Tuesday, April 2, 2019

Shockoe Alliance to Hold First Community Meeting April 15


During his State of the City Address, Mayor Levar M. Stoney announced the creation of the Shockoe Alliance, a group of city staff, preservation experts and community members focused on ensuring a collaborative approach to initiatives of cultural and historical significance in the Shockoe Bottom area.

The Shockoe Alliance will hold its first community meeting at 6 p.m. on April 15, 2019 at Main Street Station, 1500 E. Main St.

Shockoe Bottom, one of the city’s oldest neighborhoods, was originally inhabited by Native Americans before being colonized by English settlers and later turned into the country’s second largest center for the selling and buying of enslaved Africans.  

The Shockoe Alliance is charged with guiding the design and implementation of concepts and recommendations for the future of Shockoe with the goal of creating an innovative space of memorialization, learning and transformation – all while protecting the area’s cultural and historic heritage.

“The Shockoe Alliance will help to determine the larger, shared vision for Shockoe Bottom that connects current and future historical, cultural and economic development initiatives,” said Mayor Stoney. “We want to ensure that a diversity of stakeholders are a part of the collective process of determining how to most appropriately commemorate the significant history of this area, preserve treasured historic resources and promote equitable opportunities for growth and sustainability.”

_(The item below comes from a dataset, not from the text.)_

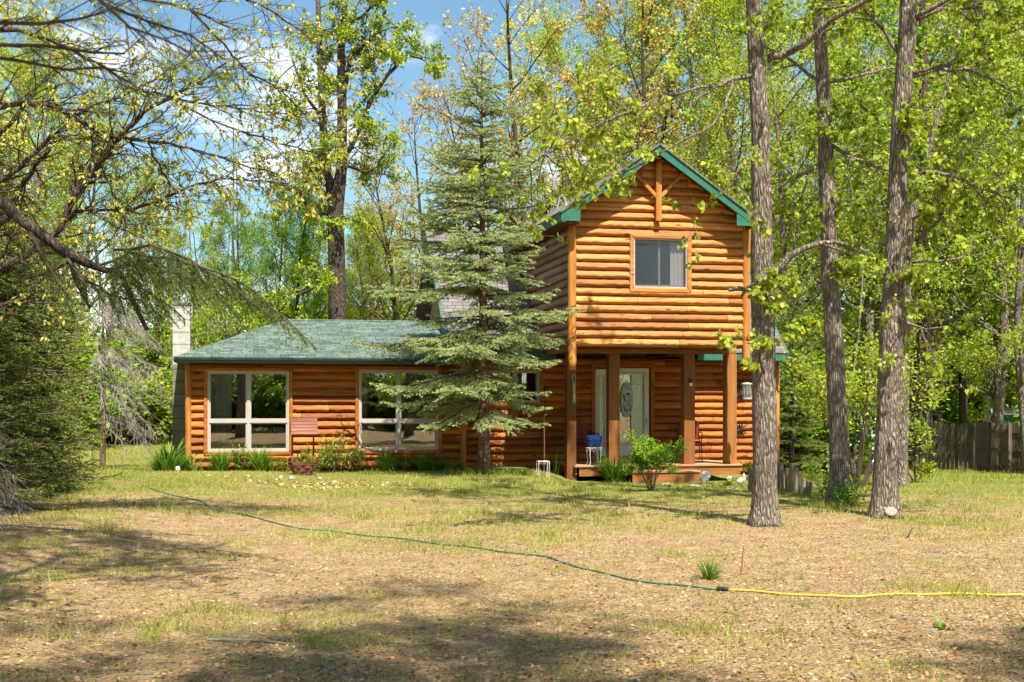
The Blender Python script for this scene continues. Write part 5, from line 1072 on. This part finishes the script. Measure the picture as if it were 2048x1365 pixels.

In addition to key city offices and departments, the Shockoe Alliance includes representatives from the Rose Center for Public Leadership’s Rose Fellows, the Slave Trail Commission, Sacred Ground Historical Reclamation Project, Preservation Virginia, Shockoe Neighborhood Association and Shockoe Business Association. The group will work closely with the newly-formed History and Culture Commission in its recommendations and implementation of plans for the area.